Uma das minhas primeiras lembranças --e também das mais marcantes-- de uma partida futebol não é um gol.
No início da década de 1970, numa partida entre Palmeiras e Santos, disputada no Pacaembu, depois de um chutão para cima, que ultrapassou a marquise do velho estádio, a bola começou a cair, com muito efeito.
Logo, um bolo de jogadores se formou para tentar tocar naquele míssil que vinha do céu. No meio daquela confusão surge uma perna esticada. Era a do gênio Ademir da Guia, que tranquilamente aparou a bola com peito do pé e trouxe mansamente para o chão.
O desfecho tão belo e simples, para um lance que começou tão feio, fez com que todo o estádio, maravilhado, começasse a aplaudir o camisa 10 palmeirense.
Acho que a lembrança desse lance me deixa muito exigente e, até hoje, não me conformo como vários torcedores gastam aplausos em lances que mereciam a mais estrondosa vaia.
Por exemplo, é difícil acreditar como os torcedores adoram aplaudir quando um jogador dá um bico para a arquibancada --quanto mais longe o grosso chutar a bola mais aplausos ele terá.

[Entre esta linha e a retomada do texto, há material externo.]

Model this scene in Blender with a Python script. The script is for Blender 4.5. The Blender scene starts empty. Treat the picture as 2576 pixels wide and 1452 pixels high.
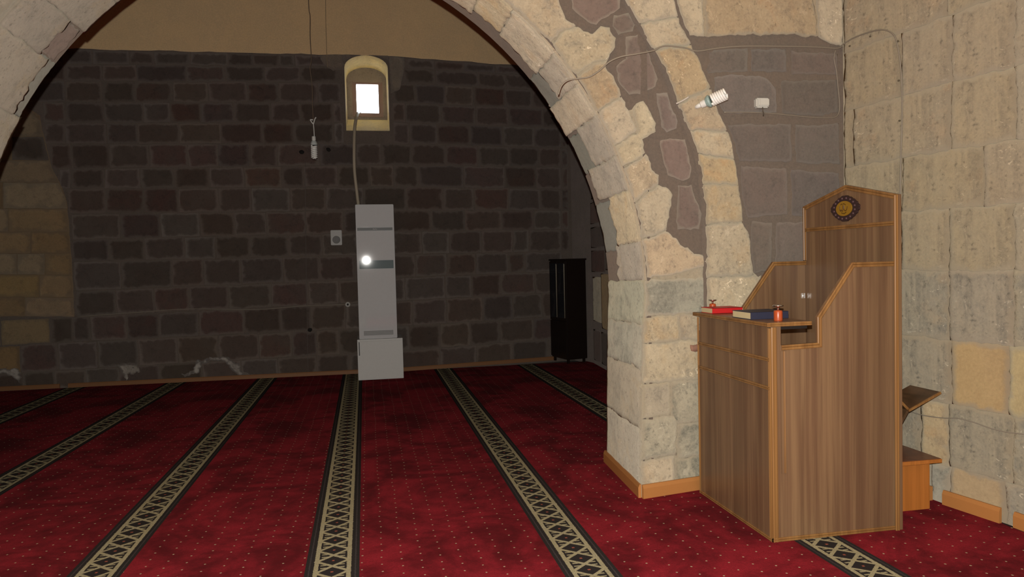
import bpy, bmesh, math, random
from mathutils import Vector, Matrix, noise, geometry
C = bpy.context.scene.collection
SC = bpy.context.scene
random.seed(7)

# ------------------------------------------------------------------ camera
FPX, YAW, PIT, ROL = 1867.4, .191625, -.036887, -.024075
EYE = Vector((0, 0, 1.5)); CX, CY = 1288, 726
Fv = Vector((math.sin(YAW)*math.cos(PIT), math.cos(YAW)*math.cos(PIT), math.sin(PIT)))
_R0 = Vector((math.cos(YAW), -math.sin(YAW), 0)); _U0 = _R0.cross(Fv)
Rv = _R0*math.cos(ROL) + _U0*math.sin(ROL); Uv = -_R0*math.sin(ROL) + _U0*math.cos(ROL)
cam_data = bpy.data.cameras.new('camera'); cam = bpy.data.objects.new('camera', cam_data)
C.objects.link(cam); SC.camera = cam
cam_data.sensor_width = 36; cam_data.lens = FPX/2576*36; cam_data.clip_start = .05
cam.matrix_world = Matrix(((Rv.x, Uv.x, -Fv.x, 0), (Rv.y, Uv.y, -Fv.y, 0), (Rv.z, Uv.z, -Fv.z, 1.5), (0, 0, 0, 1)))

# ------------------------------------------------------------------ light: daylight outside the small window, the camera's flash
wd = bpy.data.worlds.new('daylight'); SC.world = wd; wd.use_nodes = True
wd.node_tree.nodes['Background'].inputs[0].default_value = (.86, .92, 1, 1)
wd.node_tree.nodes['Background'].inputs[1].default_value = 14.0
fl = bpy.data.lights.new('camera_flash', 'POINT'); fl.energy = 520; fl.color = (1, .972, .91); fl.shadow_soft_size = .012
flo = bpy.data.objects.new('camera_flash', fl); flo.location = (-.02, -.02, 1.615); C.objects.link(flo)
SC.view_settings.view_transform = 'Standard'; SC.view_settings.look = 'None'
SC.view_settings.gamma = 1; SC.view_settings.use_curve_mapping = False
SC.view_settings.exposure = 0.68

# ------------------------------------------------------------------ helpers
def ray(x, y): return Fv + Rv*((x-CX)/FPX) - Uv*((y-CY)/FPX)
def hitY(px, py, yf):                 # point of a near frontal wall y = yf(x)
    d = ray(px, py); Y = yf(0)
    for _ in range(14):
        P = EYE + d*(Y/d.y); Y = yf(P.x)
    return Vector((P.x, yf(P.x), P.z))
def hitX(px, py, xf):                 # point of a near sideways wall x = xf(y)
    d = ray(px, py); X = xf(4)
    for _ in range(14):
        P = EYE + d*(X/d.x); X = xf(P.y)
    return Vector((xf(P.y), P.y, P.z))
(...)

Não falo de lances em que há uma jogada de perigo na área, mas sim daqueles que o jogador está sozinho, sem ninguém para atrapalhar. É um pecado ovacionar um jogador medíocre, que se limita apenas a chutar bolas para lateral.

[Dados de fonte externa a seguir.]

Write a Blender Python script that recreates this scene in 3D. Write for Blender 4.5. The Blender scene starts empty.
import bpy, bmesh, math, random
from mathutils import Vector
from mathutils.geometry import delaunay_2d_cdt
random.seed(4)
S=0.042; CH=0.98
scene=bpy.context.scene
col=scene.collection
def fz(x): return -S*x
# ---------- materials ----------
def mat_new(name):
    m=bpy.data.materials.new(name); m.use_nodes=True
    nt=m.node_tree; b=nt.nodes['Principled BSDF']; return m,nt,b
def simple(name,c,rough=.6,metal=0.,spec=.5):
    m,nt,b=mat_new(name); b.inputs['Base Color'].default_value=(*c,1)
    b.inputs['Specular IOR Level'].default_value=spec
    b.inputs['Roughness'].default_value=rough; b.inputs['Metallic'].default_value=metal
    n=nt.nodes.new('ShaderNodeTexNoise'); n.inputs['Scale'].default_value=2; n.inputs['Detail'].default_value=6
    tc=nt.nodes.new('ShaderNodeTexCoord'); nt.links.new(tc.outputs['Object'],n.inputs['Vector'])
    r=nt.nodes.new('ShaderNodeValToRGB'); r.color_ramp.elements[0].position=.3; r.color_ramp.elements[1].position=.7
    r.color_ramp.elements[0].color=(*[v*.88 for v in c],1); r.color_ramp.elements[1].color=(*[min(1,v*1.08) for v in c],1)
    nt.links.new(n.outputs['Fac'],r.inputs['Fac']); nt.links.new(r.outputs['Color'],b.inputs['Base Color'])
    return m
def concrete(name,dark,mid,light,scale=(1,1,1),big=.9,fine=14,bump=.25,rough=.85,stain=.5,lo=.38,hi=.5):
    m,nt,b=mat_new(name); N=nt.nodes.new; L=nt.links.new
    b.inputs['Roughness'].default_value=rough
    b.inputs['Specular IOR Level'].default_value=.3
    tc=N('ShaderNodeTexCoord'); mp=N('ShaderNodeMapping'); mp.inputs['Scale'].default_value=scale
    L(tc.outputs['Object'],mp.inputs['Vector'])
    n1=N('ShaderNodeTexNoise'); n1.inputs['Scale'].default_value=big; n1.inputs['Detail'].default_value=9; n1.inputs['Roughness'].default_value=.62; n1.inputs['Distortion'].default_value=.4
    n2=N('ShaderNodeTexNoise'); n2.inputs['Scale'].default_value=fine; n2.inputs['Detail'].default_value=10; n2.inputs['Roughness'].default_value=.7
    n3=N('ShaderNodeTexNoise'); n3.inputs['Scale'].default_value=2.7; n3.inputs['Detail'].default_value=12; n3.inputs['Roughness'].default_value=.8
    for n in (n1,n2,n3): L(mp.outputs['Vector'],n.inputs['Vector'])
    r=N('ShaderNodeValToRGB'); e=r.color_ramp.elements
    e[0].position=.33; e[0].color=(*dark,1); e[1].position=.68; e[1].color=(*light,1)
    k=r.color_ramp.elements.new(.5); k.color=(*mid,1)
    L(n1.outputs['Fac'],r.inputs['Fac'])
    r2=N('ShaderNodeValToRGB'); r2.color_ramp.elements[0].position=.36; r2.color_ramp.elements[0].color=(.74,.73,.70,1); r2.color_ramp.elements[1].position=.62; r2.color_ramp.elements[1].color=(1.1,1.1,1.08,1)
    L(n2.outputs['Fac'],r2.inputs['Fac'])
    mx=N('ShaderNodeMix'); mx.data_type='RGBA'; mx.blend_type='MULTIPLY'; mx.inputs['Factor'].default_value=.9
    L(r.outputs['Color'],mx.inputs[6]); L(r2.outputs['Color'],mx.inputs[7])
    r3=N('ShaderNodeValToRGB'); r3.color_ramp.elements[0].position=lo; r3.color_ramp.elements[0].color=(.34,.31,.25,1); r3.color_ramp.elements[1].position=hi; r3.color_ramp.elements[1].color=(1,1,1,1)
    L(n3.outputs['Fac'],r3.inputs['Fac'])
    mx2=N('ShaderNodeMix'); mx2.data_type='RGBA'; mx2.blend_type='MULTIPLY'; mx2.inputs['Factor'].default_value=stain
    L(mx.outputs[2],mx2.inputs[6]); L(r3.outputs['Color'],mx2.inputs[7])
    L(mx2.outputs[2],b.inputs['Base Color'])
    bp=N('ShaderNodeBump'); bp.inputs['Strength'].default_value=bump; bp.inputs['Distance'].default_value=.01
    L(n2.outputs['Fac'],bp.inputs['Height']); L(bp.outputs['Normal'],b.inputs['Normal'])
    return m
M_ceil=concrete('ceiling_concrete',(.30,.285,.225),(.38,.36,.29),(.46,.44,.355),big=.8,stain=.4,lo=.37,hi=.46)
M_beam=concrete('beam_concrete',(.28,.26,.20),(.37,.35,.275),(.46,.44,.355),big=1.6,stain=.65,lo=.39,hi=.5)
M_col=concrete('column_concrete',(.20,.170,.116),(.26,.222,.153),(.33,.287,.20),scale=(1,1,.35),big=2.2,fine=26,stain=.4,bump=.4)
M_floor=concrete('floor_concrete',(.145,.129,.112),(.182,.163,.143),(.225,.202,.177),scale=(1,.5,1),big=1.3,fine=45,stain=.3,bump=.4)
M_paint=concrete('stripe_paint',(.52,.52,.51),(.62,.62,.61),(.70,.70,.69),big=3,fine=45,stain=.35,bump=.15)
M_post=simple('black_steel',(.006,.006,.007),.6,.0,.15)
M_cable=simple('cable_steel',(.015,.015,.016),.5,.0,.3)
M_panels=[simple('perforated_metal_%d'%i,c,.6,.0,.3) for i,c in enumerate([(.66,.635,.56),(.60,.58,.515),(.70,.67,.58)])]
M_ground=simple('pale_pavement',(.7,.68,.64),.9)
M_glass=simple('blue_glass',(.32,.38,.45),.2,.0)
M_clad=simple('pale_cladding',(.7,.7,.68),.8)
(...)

Talvez, por isso, esses jogadores medíocres inflados com os aplausos dos torcedores comemoram um simples desarme como se fosse um gol. Pode reparar, mas é sempre aquele jogador ruim, que muitos insistem em aplaudir, que sai batendo no peito, socando o ar, quando consegue desviar uma bola para escanteio.
Concordo que não é possível ter só craques em campo, mas não dá para ver um monte de medíocres entrando em campo, porque eles têm como principal qualidade o excesso de vontade. Aliás, se eles têm tanta gana assim poderiam usar todo o fôlego que dispõem para melhorar tecnicamente.
Aplausos sem merecimento criaram uma classe de jogador, os chamados volantes de contenção --ou brucutus, cães de guarda-- que fizeram o futebol brasileiro perder grande parte do seu brilho.
Já disse aqui que, para se justificar a presença desse tipo de jogador, foi criado o mais infame dos bordões esportivos: "não aparece para a torcida, mas joga para o time". Frase que não quer dizer absolutamente nada.
Volante que só sabe marcar não ajuda time nenhum. Tudo bem que ele pode roubar bolas, mas isso não tem efeito prático nenhum, porque na sequência o volante dá um passe errado e a posse de bola volta para o adversário.
Isso é muito fácil de perceber. Ao analisar as estatísticas de um jogo, qualquer desses jogadores que são exaltados como guerreiro e "raçudos" tomam várias bolas, mas sempre erram mais passes do que o número de desarmes.
Por isso, vemos sempre esses jogadores correndo atrás dos adversários e dando carrinhos --que só servem para destruir o gramado. Na verdade, eles não estão ajudando em nada a equipe, mas sim tentando consertar a besteira que acabaram de fazer.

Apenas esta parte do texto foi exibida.